A brief prologue at the resort that borders the beach sketches out the dynamics of some other vacationers, including a haughty doctor (Rufus Sewell) who’s brought his elderly mother (Kathleen Chalfant), his much younger wife (Abbey Lee) and their six-year-old daughter (Mikaya Fisher) to the resort, and a professional couple, nurse Jarin (Ken Leong) and psychologist Patricia (Nikki Amuka-Bird). There is also a hip-hop star (Aaron Pierre) around, whose name is Mid-Sized Sedan because it turns out M. Night Shyamalan is even more of a square than I am.

The fact that nearly all of the action takes place outdoors means Shyamalan can’t fall back on the airless, heavy atmosphere he loves so much, so the performances can be a little looser than usual. (That said, the cast can still be felt labouring to make their director’s clunky, declarative dialogue sound naturalistic.) Jojo Rabbit’s Thomasin McKenzie, Pig’s Alex Wolff and Sharp Objects’ Eliza Scanlan eventually turn up, in roles that are basically unplayable no matter how hard Shyamalan tries to adjust the material.

Again: this will almost certainly work better, from moment to moment, if you aren’t familiar with Sandcastle and don’t know how badly Shyamalan is missing its point. The technical specs of Old are all top-flight, from the slightly calculated corporate lushness of the resort to the relative subtlety of the makeup and visual effects. (Trevor Gureckis’s score is impressively minimalist, as well.)
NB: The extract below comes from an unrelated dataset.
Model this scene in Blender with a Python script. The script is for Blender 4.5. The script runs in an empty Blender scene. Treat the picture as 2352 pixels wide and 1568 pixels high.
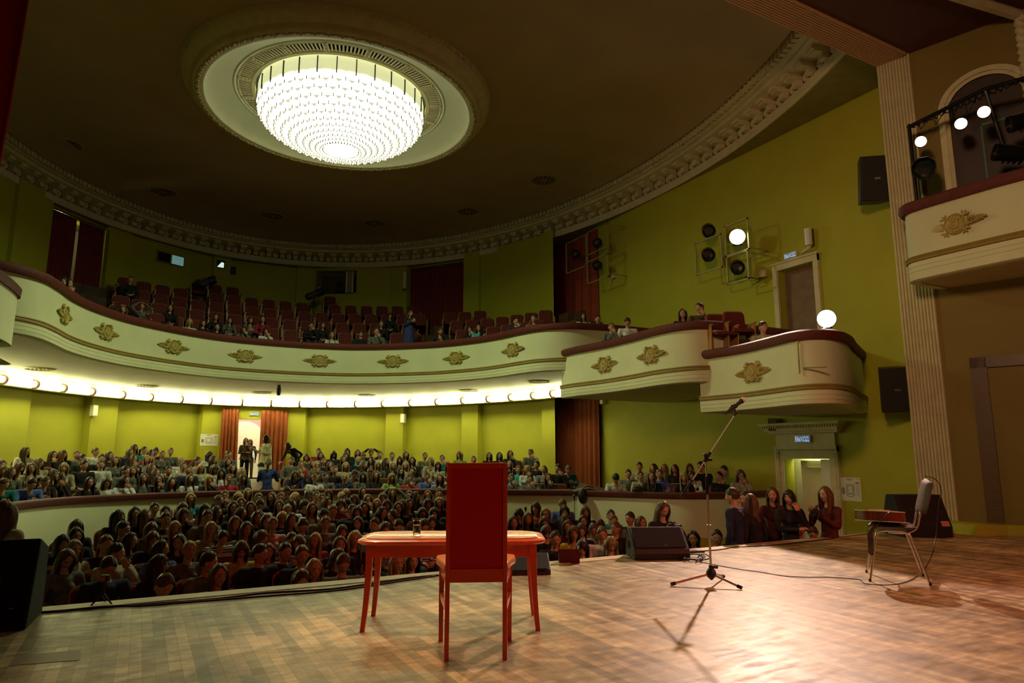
import bpy, bmesh, math, random
from mathutils import Vector, Matrix, Euler
random.seed(7)
SC = bpy.context.scene
COL = SC.collection
PI = math.pi
ZS = -0.12          # stage floor height; the camera stands 1.22 m above it

# ------------------------------------------------------------------ camera
cam_data = bpy.data.cameras.new('camera')
cam = bpy.data.objects.new('camera', cam_data)
COL.objects.link(cam)
cam.location = (-3.5, -6.2, 1.1)
cam.rotation_euler = (math.radians(90) + math.atan(1540 / 9254), 0, math.radians(-28.6))
cam_data.sensor_width = 36
cam_data.lens = 1540 / 2352 * 36
cam_data.clip_start = 0.05
cam_data.clip_end = 200
SC.camera = cam

# ------------------------------------------------------------------ view, world
SC.view_settings.view_transform = 'Standard'
SC.view_settings.look = 'None'
SC.view_settings.gamma = 1
SC.view_settings.use_curve_mapping = False
SC.view_settings.exposure = 0.0
W = bpy.data.worlds.new('world')
SC.world = W
W.use_nodes = True
W.node_tree.nodes['Background'].inputs[0].default_value = (0.9, 0.6, 0.3, 1)
W.node_tree.nodes['Background'].inputs[1].default_value = 0.02

# ------------------------------------------------------------------ stage lights
def spot(name, loc, target, power, color, size_deg, blend=0.5, radius=0.08):
    d = bpy.data.lights.new(name, 'SPOT')
    d.energy = power; d.color = color; d.spot_size = math.radians(size_deg)
    d.spot_blend = blend; d.shadow_soft_size = radius
    o = bpy.data.objects.new(name, d); COL.objects.link(o)
    o.location = loc
    o.rotation_euler = (Vector(target) - Vector(loc)).to_track_quat('-Z', 'Y').to_euler()
    return o
WARM = (1.0, 0.66, 0.50)
spot('stage_spot', (8.22, 4.40, 6.03), (0.9, -2.6, ZS), 4200, WARM, 40, 0.6, 0.09)
spot('stage_spot', (6.62, 1.06, 3.46), (0.6, -3.3, ZS), 1500, WARM, 66, 0.9, 0.09)
spot('stage_spot', (7.15, -0.42, 6.08), (-1.0, -2.2, ZS), 260, (1.0, 0.42, 0.2), 34, 0.8)
spot('stage_spot', (7.15, -1.02, 6.11), (0.8, -3.5, ZS), 300, (1.0, 0.36, 0.2), 40, 0.8)
spot('stage_spot', (7.15, -1.36, 6.15), (2.6, -3.6, ZS), 260, (1.0, 0.30, 0.16), 44, 0.8)
spot('top_light', (-1.3, -1.2, 7.9), (-1.45, -1.7, 0.3), 1100, (1.0, 0.52, 0.26), 24, 0.9, 0.12)
spot('stage_spot', (-8.2, 4.4, 6.0), (-1.5, -1.9, 0.5), 1500, (1.0, 0.58, 0.34), 17, 0.6, 0.09)
spot('red_wash', (-1.2, -9.8, 6.0), (-5.1, -4.1, 2.6), 260, (1.0, 0.03, 0.01), 22, 0.8, 0.2)  # unseen red spot added to brighten the curtain at the left edge
spot('front_light', (4.6, -9.5, 6.2), (2.3, -1.7, 0.9), 520, (1.0, 0.45, 0.36), 26, 0.8, 0.12)
# red wash from the bar over the stage behind the camera
spot('red_wash', (-1.2, -10.5, 6.2), (-1.0, -1.8, 0.3), 340, (1.0, 0.035, 0.012), 36, 0.8, 0.3)
spot('red_wash', (6.0, -9.5, 6.0), (4.2, -3.0, 0.0), 1500, (1.0, 0.15, 0.055), 55, 0.8, 0.3)
# unseen soft warm fill, added to brighten the right hand wall and arch
spot('arch_fill', (-4.5, -5.5, 5.5), (9.0, 2.2, 3.9), 1700, (1.0, 0.56, 0.32), 62, 1.0, 0.6)

# ------------------------------------------------------------------ materials
def mat(name, color, rough=0.6, metal=0.0, var=0.12, scale=6.0, bump=0.0, bscale=60.0, coat=0.0,
        emit=None, estr=0.0, spec=0.5, color2=None, stretch=(1, 1, 1)):
    m = bpy.data.materials.new(name); m.use_nodes = True
    nt = m.node_tree; N = nt.nodes; L = nt.links
    b = N['Principled BSDF']
    b.inputs['Roughness'].default_value = rough
    b.inputs['Metallic'].default_value = metal
    b.inputs['Coat Weight'].default_value = coat
    b.inputs['Specular IOR Level'].default_value = spec
    tc = N.new('ShaderNodeTexCoord'); mp = N.new('ShaderNodeMapping')
    mp.inputs['Scale'].default_value = stretch
    L.new(tc.outputs['Object'], mp.inputs['Vector'])
    no = N.new('ShaderNodeTexNoise'); no.inputs['Scale'].default_value = scale
    no.inputs['Detail'].default_value = 5
    L.new(mp.outputs['Vector'], no.inputs['Vector'])
    rp = N.new('ShaderNodeValToRGB')
    c2 = color2 if color2 else tuple(min(1, c * (1 + var)) for c in color)
    c1 = tuple(c * (1 - var) for c in color)
    rp.color_ramp.elements[0].position = 0.3; rp.color_ramp.elements[1].position = 0.7
    rp.color_ramp.elements[0].color = (*c1, 1); rp.color_ramp.elements[1].color = (*c2, 1)
    L.new(no.outputs['Fac'], rp.inputs['Fac']); L.new(rp.outputs['Color'], b.inputs['Base Color'])
    if bump:
        n2 = N.new('ShaderNodeTexNoise'); n2.inputs['Scale'].default_value = bscale
        L.new(mp.outputs['Vector'], n2.inputs['Vector'])
        bp = N.new('ShaderNodeBump'); bp.inputs['Strength'].default_value = bump
        bp.inputs['Distance'].default_value = 0.01
        L.new(n2.outputs['Fac'], bp.inputs['Height']); L.new(bp.outputs['Normal'], b.inputs['Normal'])
    if emit:
        b.inputs['Emission Color'].default_value = (*emit, 1)
        b.inputs['Emission Strength'].default_value = estr
    return m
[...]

And fans of the filmmaker will continue to enjoy his usual tics: the measured pacing, the carefully arranged plot, the deliberate camera movements. This time around, Shyamalan and cinematographer Mike Gioulakis use protracted panning shots from one character to another and back again, all of them trapped on that vast, inescapable beach.

I wonder whether the ending will work for anyone, though, as Shyamalan reconfigures the hopelessness of Sandcastle into something a little different, which allows him both a final rug-pull – such as it is – and the least effective expository epilogue since Psycho. He’s never shied away from his status as the new Hitchcock, so maybe something like this was inevitable. But I can’t see it working with audiences who’ve white-knuckled their way through what’s come before.